* **Task brief**
All of the listing below must be repeated word for word. Pictures are the only thing to omit.

• • • • •

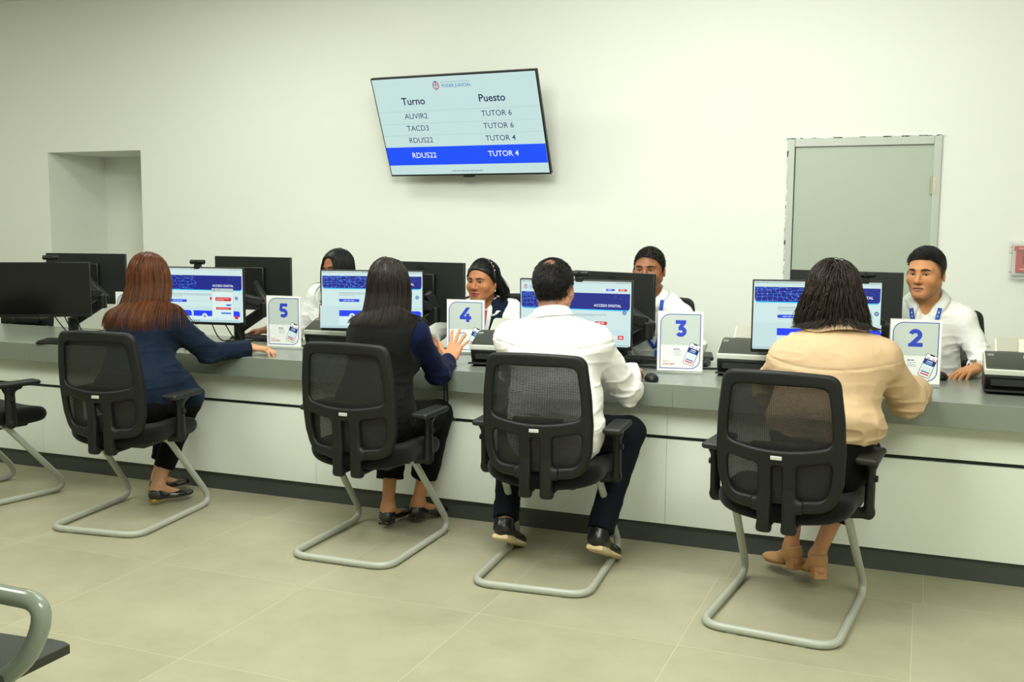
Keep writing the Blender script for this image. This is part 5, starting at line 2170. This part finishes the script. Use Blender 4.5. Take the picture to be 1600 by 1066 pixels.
        for j in range(n):
            m_ = int((np.abs(np.diff(path[:, j], axis=0)).sum(1) > 1e-7).sum()) + 1
            if m_ < 2:
                continue
            pp = path[:m_, j]
            rr = rad * (0.75 + 0.5 * r.random()) * np.minimum(1, np.linspace(1.0, 0.0, m_) * 2.2 + 0.10)
            t = nrm(np.gradient(pp, axis=0) + 1e-9)
            ref = np.array([0.3, 0.2, 0.93])
            a = nrm(np.cross(t, ref))
            b = np.cross(t, a)
            th = np.arange(sides) * 2 * math.pi / sides
            ring = pp[:, None] + rr[:, None, None] * (np.cos(th)[None, :, None] * a[:, None] + np.sin(th)[None, :, None] * b[:, None])
            V.append(ring.reshape(-1, 3))
            i0 = np.arange(m_ - 1)[:, None] * sides + np.arange(sides)[None]
            i1 = np.arange(m_ - 1)[:, None] * sides + (np.arange(sides)[None] + 1) % sides
            F.append(np.stack([i0, i1, i1 + sides, i0 + sides], -1).reshape(-1, 4) + base)
            C.append(np.tile(cc * (1 + var * r.normal()), (m_ * sides, 1)).clip(0.0004, 1))
            base += m_ * sides
        # scalp cover of the same colour
        cs = SDF()
        s.cap(cs, cap_thick, cap_shift, cap_noise)
        cv, cf = cs.mesh(cap_h)
        V.append(cv)
        F.append(cf + base)
        C.append(np.tile(cc, (len(cv), 1)) * 0.9)
        return qmesh(name, np.concatenate(V), np.concatenate(F), m, s.obj, cols=np.concatenate(C), origin=s.origin)


hair_m = mat('hair', attr=True, rough=0.42, spec=0.28, var=0.2, vscale=60)
navy = mat('navy_cloth', (17, 30, 48), 0.85, spec=0.15, bump=0.2, bscale=600, sheen=0.03)
navy2 = mat('navy_knit', (13, 20, 52), 0.9, spec=0.1, bump=0.2, bscale=500, sheen=0.03)
black_cloth = mat('black_cloth', (11, 11, 12), 0.9, spec=0.12, bump=0.2, bscale=500, sheen=0.01)
vest_m = mat('vest_black', (13, 12, 11), 0.85, spec=0.15, bump=0.2, bscale=500, sheen=0.02)
white_shirt = mat('white_shirt', (236, 236, 232), 0.8, spec=0.2, bump=0.12, bscale=700)
beige = mat('beige_shirt', (198, 169, 134), 0.8, spec=0.2, bump=0.15, bscale=600)
denim = mat('dark_denim', (13, 17, 26), 0.85, spec=0.15, bump=0.2, bscale=500)
patent = mat('patent_black', (14, 14, 15), 0.12, spec=0.6, coat=0.6)
leather = mat('black_leather', (18, 18, 18), 0.28, spec=0.5)
cream = mat('cream_sole', (206, 184, 142), 0.6)
tan_s = mat('tan_suede', (186, 140, 92), 0.7)
gold = mat('gold_heel', (200, 170, 90), 0.25, metal=0.9)
blue_l = mat('lanyard_blue', (34, 78, 190), 0.6)
FLAT = {'f': (0, 1, -0.12), 'n': (0, 0.1, 1)}
PI = math.pi

# ---- client 1: auburn hair, navy blazer
p = Person(hip=(-3.57, 3.93, 0.565), N=(-3.625, 4.09, 1.01), Hc=(-3.615, 4.135, 1.170), yaw=-0.10, syaw=-0.08, hyaw=-0.22, hpitch=-0.05, sw=0.150, tw=1.0, td=1.0, female=True,
           el_r=(-3.375, 4.275, 0.775), wr_r=(-3.262, 4.47, 0.792), el_l=(-3.87, 4.25, 0.775), wr_l=(-3.78, 4.47, 0.792),
           kn_r=(-3.50, 4.255, 0.535), kn_l=(-3.68, 4.34, 0.535), an_r=(-3.600, 4.125, 0.105), an_l=(-3.735, 4.285, 0.105),
           hand_r=dict(f=(0.93, 0.36, -0.10), n=(0, 0.0, 1), curl=(0.46, 0.50, 0.54, 0.58), s=0.93, thumb=0.5), hand_l=dict(f=(0.4, 1, -0.12), n=(0, 0, 1), s=0.9),
           foot={1: (-0.50, 0.0), -1: (-0.3, 0.0)}, ears=False, hs=0.98, sh_r=(-3.462, 4.085, 0.955), sh_l=(-3.785, 4.10, 0.930))
p.body((196, 146, 112), 0.004, 'woman seated at the far station, long auburn hair and navy blazer')
p.trousers(black_cloth, (0.80, 0.80), 0.012, (0.052, 0.052))


def blazer(sd, p=p):
    sd.ell(p.hip + p.U * 0.06 + p.F * 0.0, (0.205, 0.155, 0.13), p.TM, 0.05)
    sd.cone(p.hip + p.R * 0.12 + p.U * 0.14 + p.F * 0.08, (-3.375, 4.13, 0.575), 0.085, 0.062, 0.05)
    sd.cone(p.hip - p.R * 0.12 + p.U * 0.14 + p.F * 0.08, (-3.72, 4.15, 0.575), 0.085, 0.055, 0.05)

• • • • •

* **Solution to the problem**
Keep writing the Blender script for this image. This is part 5, starting at line 2170. This part finishes the script. Use Blender 4.5. Take the picture to be 1600 by 1066 pixels.
        for j in range(n):
            m_ = int((np.abs(np.diff(path[:, j], axis=0)).sum(1) > 1e-7).sum()) + 1
            if m_ < 2:
                continue
            pp = path[:m_, j]
            rr = rad * (0.75 + 0.5 * r.random()) * np.minimum(1, np.linspace(1.0, 0.0, m_) * 2.2 + 0.10)
            t = nrm(np.gradient(pp, axis=0) + 1e-9)
            ref = np.array([0.3, 0.2, 0.93])
            a = nrm(np.cross(t, ref))
            b = np.cross(t, a)
            th = np.arange(sides) * 2 * math.pi / sides
            ring = pp[:, None] + rr[:, None, None] * (np.cos(th)[None, :, None] * a[:, None] + np.sin(th)[None, :, None] * b[:, None])
            V.append(ring.reshape(-1, 3))
            i0 = np.arange(m_ - 1)[:, None] * sides + np.arange(sides)[None]
            i1 = np.arange(m_ - 1)[:, None] * sides + (np.arange(sides)[None] + 1) % sides
            F.append(np.stack([i0, i1, i1 + sides, i0 + sides], -1).reshape(-1, 4) + base)
            C.append(np.tile(cc * (1 + var * r.normal()), (m_ * sides, 1)).clip(0.0004, 1))
            base += m_ * sides
        # scalp cover of the same colour
        cs = SDF()
        s.cap(cs, cap_thick, cap_shift, cap_noise)
        cv, cf = cs.mesh(cap_h)
        V.append(cv)
        F.append(cf + base)
        C.append(np.tile(cc, (len(cv), 1)) * 0.9)
        return qmesh(name, np.concatenate(V), np.concatenate(F), m, s.obj, cols=np.concatenate(C), origin=s.origin)


hair_m = mat('hair', attr=True, rough=0.42, spec=0.28, var=0.2, vscale=60)
navy = mat('navy_cloth', (17, 30, 48), 0.85, spec=0.15, bump=0.2, bscale=600, sheen=0.03)
navy2 = mat('navy_knit', (13, 20, 52), 0.9, spec=0.1, bump=0.2, bscale=500, sheen=0.03)
black_cloth = mat('black_cloth', (11, 11, 12), 0.9, spec=0.12, bump=0.2, bscale=500, sheen=0.01)
vest_m = mat('vest_black', (13, 12, 11), 0.85, spec=0.15, bump=0.2, bscale=500, sheen=0.02)
white_shirt = mat('white_shirt', (236, 236, 232), 0.8, spec=0.2, bump=0.12, bscale=700)
beige = mat('beige_shirt', (198, 169, 134), 0.8, spec=0.2, bump=0.15, bscale=600)
denim = mat('dark_denim', (13, 17, 26), 0.85, spec=0.15, bump=0.2, bscale=500)
patent = mat('patent_black', (14, 14, 15), 0.12, spec=0.6, coat=0.6)
leather = mat('black_leather', (18, 18, 18), 0.28, spec=0.5)
cream = mat('cream_sole', (206, 184, 142), 0.6)
tan_s = mat('tan_suede', (186, 140, 92), 0.7)
gold = mat('gold_heel', (200, 170, 90), 0.25, metal=0.9)
blue_l = mat('lanyard_blue', (34, 78, 190), 0.6)
FLAT = {'f': (0, 1, -0.12), 'n': (0, 0.1, 1)}
PI = math.pi

# ---- client 1: auburn hair, navy blazer
p = Person(hip=(-3.57, 3.93, 0.565), N=(-3.625, 4.09, 1.01), Hc=(-3.615, 4.135, 1.170), yaw=-0.10, syaw=-0.08, hyaw=-0.22, hpitch=-0.05, sw=0.150, tw=1.0, td=1.0, female=True,
           el_r=(-3.375, 4.275, 0.775), wr_r=(-3.262, 4.47, 0.792), el_l=(-3.87, 4.25, 0.775), wr_l=(-3.78, 4.47, 0.792),
           kn_r=(-3.50, 4.255, 0.535), kn_l=(-3.68, 4.34, 0.535), an_r=(-3.600, 4.125, 0.105), an_l=(-3.735, 4.285, 0.105),
           hand_r=dict(f=(0.93, 0.36, -0.10), n=(0, 0.0, 1), curl=(0.46, 0.50, 0.54, 0.58), s=0.93, thumb=0.5), hand_l=dict(f=(0.4, 1, -0.12), n=(0, 0, 1), s=0.9),
           foot={1: (-0.50, 0.0), -1: (-0.3, 0.0)}, ears=False, hs=0.98, sh_r=(-3.462, 4.085, 0.955), sh_l=(-3.785, 4.10, 0.930))
p.body((196, 146, 112), 0.004, 'woman seated at the far station, long auburn hair and navy blazer')
p.trousers(black_cloth, (0.80, 0.80), 0.012, (0.052, 0.052))


def blazer(sd, p=p):
    sd.ell(p.hip + p.U * 0.06 + p.F * 0.0, (0.205, 0.155, 0.13), p.TM, 0.05)
    sd.cone(p.hip + p.R * 0.12 + p.U * 0.14 + p.F * 0.08, (-3.375, 4.13, 0.575), 0.085, 0.062, 0.05)
    sd.cone(p.hip - p.R * 0.12 + p.U * 0.14 + p.F * 0.08, (-3.72, 4.15, 0.575), 0.085, 0.055, 0.05)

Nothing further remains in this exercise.